[TriEmbed] TriEmbed Digest, Vol 31, Issue 5
Brian
triembed at undecidedgames.net
Thu Dec 3 09:36:39 CST 2015
On 12/2/2015 11:33 AM, Chip McClelland via TriEmbed wrote:
> Brian, Mkaes perfect sense in steady state but could there be transient
> differences between the board's Vcc rail and the internal voltage inside
> the Arduino? Is this something I need to worry about?
Shane also replied to this, but I thought I would expand on it a little.
Take-home message: Vout physically cannot exceed Vin on a
microprocessor. Not "must not" but "cannot," i.e. it is impossible due
to conservation of energy (a law of physics).
Application: If Vcc sags, Vout from the digital pin will sag right
along with it.
Further Discussion:
No silicon junction has a zero "on" voltage. Even if the micro has
highly efficient internal drive circuitry that connects its digital
output pin as directly to Vcc as possible for a logic "one", it's still
flowing through at least one silicon junction and incurring a voltage
drop across that junction.
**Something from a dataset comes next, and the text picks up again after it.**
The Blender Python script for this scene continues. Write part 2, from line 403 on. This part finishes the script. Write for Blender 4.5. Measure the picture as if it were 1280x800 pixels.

It may be a drop on the order of a few tens
or hundreds of millivolts, but the drop is there. The output pin's
potential will *always* be lower than Vcc. No current at all will flow
through a driven-high pin connected directly to Vcc, because the drive
transistor won't be forward-biased.
The only way for an output pin to exceed Vcc would be through some
catastrophic internal event involving catastrophic external conditions,
and the pin-to-Vcc connection would be the least of your worries!